Il problema è che non sappiamo quanto queste situazioni possano durare. Tuttavia possiamo essere certi di due cose:
1) Sui mercati qualcuno sta sbagliando. Per ora non sappiamo chi. Tuttavia non è possibile continuare ad avere ragione tutti per molto tempo, investendo su scenari opposti. Se verrà la ripresa economica avranno avuto ragione i rialzisti sull’azionario e sull’oro, mentre gli investitori in obbligazioni subiranno perdite in conto capitale. Se avremo un esito dell’economia a “W” con una seconda gamba recessiva e l’affermazione di uno scenario di deflazione prolungata, vorrà dire che avranno sbagliato quelli che continuano a comprare azioni. Potrebbero aver avuto ragione anche coloro che comprano oro, se la depressione stimolerà nuove ondate di panico e si diffonderà la paura della fine del mondo (finanziario). La festa per gli obbligazionisti potrebbe continuare, ma solo per quelli investiti sui titoli governativi più affidabili, non certo chi punta sui corporate bond o sul debito dei paesi emergenti.

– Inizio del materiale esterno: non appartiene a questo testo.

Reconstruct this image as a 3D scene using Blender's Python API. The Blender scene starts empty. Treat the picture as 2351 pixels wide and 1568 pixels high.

2) Prima o poi i nodi verranno al pettine. Mi rendo conto che sia poco soddisfacente l’affermazione “prima o poi”. E’ tipica di chi si abbandona chiacchiere e prescinde dal confrontarsi col tempo. Chi opera invece è interessato anche ad avere qualche indicazione circa il “quando”.
Ebbene: probabilmente il tempo della resa dei conti si sta avvicinando a grandi falcate.